Mönchengladbach Gladbach ist so arm wie das Ruhrgebiet

Mönchengladbach · Das Ruhrgebiet sei das Sorgenkind Nummer eins, sagte Dr. Ulrich Schneider, Hauptgeschäftsführer des Paritätischen Wohlfahrtsverbandes, bei der Vorstellung des Armutsberichts 2011.

Und ja: Mit Armutsgefährdungsquoten von bis zu 23 Prozent der Bevölkerung (Dortmund) ist die Entwicklung der Großstädte zwischen Rhein und Ruhr besorgniserregend. Was dabei aber nicht vergessen werden darf: "Der Bericht zeigt, dass die Armut in Mönchengladbach genauso hoch wie im Ruhrgebiet ist", sagt Karl Sasserath, Leiter des Arbeitslosenzentrums.
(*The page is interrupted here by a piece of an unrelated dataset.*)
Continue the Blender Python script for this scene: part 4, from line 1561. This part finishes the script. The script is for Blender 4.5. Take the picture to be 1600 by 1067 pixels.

Und in der Tat leuchtet Mönchengladbach auf der Landkarte mit der Hartz-IV-Quote ebenso rot auf wie beispielsweise Duisburg — als einzige NRW-Stadt außerhalb des Ruhrgebiets übrigens. Mit 18,1 Prozent SGB-II-Empfängern wurde Mönchengladbach im Juli 2011 NRW-weit sogar nur von Gelsenkirchen (21,6 Prozent) und Essen (18,2) getoppt. Der Landesschnitt liegt bei 11,3 Prozent, der Bundesschnitt bei 9,8.

Der Paritätische Wohlfahrtsverband spricht in seinem Bericht, der die Jahre 2005 bis 2010 umfasst, von einer "Verhärtung der Armut auf sehr hohem Niveau" und konstatiert, dass sich insbesondere Berlin und Nordrhein-Westfalen in einem "dynamischen Negativtrend" befinden. Schneider: "Ein Gutteil der von der Regierung getroffenen steuer- und sozialpolitischen Maßnahmen ist eher dazu geeignet, die Armutsproblematik zu verschärfen als sie zu lösen."

Ein vernichtendes Urteil, das auch die These widerlegt, dass gute Wirtschaftspolitik die beste Sozialpolitik sei. Denn die Armut verfestige sich trotz guter Konjunktur und hoher Beschäftigungszahlen. Der Paritätische fordert von der Bundesregierung nichts Geringeres als eine armutspolitische Kehrtwende.

Wer Armut glaubhaft bekämpfen wolle, müsse die Regelsätze in Hartz IV erhöhen, den öffentlich geförderten Beschäftigungssektor ausbauen, die Bildungschancen benachteiligter Kinder und Jugendlicher sichern und drohender Altersarmut vorbeugen. "Wenn dieser Kessel mit fünf Millionen Menschen einmal zu kochen anfängt, dürfte es schwer fallen, ihn wieder abzukühlen", warnt Schneider — und meint mit diesen drastischen Worten das Ruhrgebiet.

"Die Herstellung gleicher Lebensbedingungen ist in der Bundesrepublik Deutschland als Verfassungsziel normiert", mahnt auch Karl Sasserath. "Davon entfernen sich Regionen wie das Ruhrgebiet, aber auch Mönchengladbach immer stärker. Politisch wird daran hier gerne vorbeigeschaut."